━━ Recorded data ━━
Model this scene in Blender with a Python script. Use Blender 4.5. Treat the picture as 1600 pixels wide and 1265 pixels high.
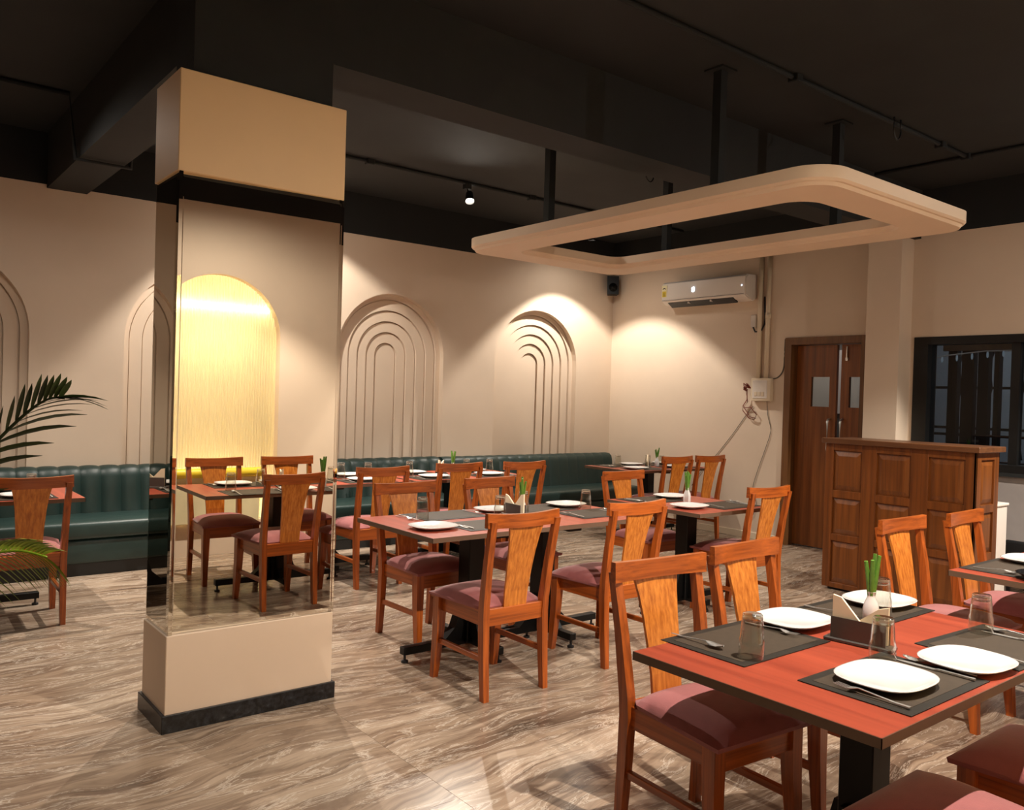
import bpy, bmesh, math, random
from mathutils import Vector, Matrix
random.seed(7)
for o in list(bpy.data.objects): bpy.data.objects.remove(o)
SC = bpy.context.scene
COL = SC.collection
PI = math.pi
R = math.radians

# ------------------------------------------------------------------ camera
def set_camera():
    yaw, pitch, roll = R(38.597), R(-0.66), R(1.739)
    fwd = Vector((math.sin(yaw)*math.cos(pitch), math.cos(yaw)*math.cos(pitch), math.sin(pitch)))
    right = Vector((math.cos(yaw), -math.sin(yaw), 0))
    up = right.cross(fwd)
    r2 = math.cos(roll)*right + math.sin(roll)*up
    u2 = -math.sin(roll)*right + math.cos(roll)*up
    cd = bpy.data.cameras.new('camera'); cam = bpy.data.objects.new('camera', cd); COL.objects.link(cam)
    m = Matrix((r2, u2, -fwd)).transposed().to_4x4(); m.translation = Vector((0, 0, 1.5))
    cam.matrix_world = m
    cd.sensor_fit = 'HORIZONTAL'; cd.sensor_width = 36.0; cd.lens = 1302.1/1600*36
    cd.clip_start = 0.02; cd.clip_end = 200
    SC.camera = cam
set_camera()
# ------------------------------------------------------------------ world, exposure
W = bpy.data.worlds.new('night'); SC.world = W; W.use_nodes = True
W.node_tree.nodes['Background'].inputs[0].default_value = (0.10, 0.13, 0.20, 1)
W.node_tree.nodes['Background'].inputs[1].default_value = 0.25
vs = SC.view_settings
vs.view_transform = 'Standard'; vs.look = 'None'; vs.gamma = 1.0; vs.use_curve_mapping = False
vs.exposure = 0.0
WARM = (1.0, 0.905, 0.79)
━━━
Objective: From the data, collect all lines where the string "scene" appears.

Exercise result:
Model this scene in Blender with a Python script. Use Blender 4.5. Treat the picture as 1600 pixels wide and 1265 pixels high.
SC = bpy.context.scene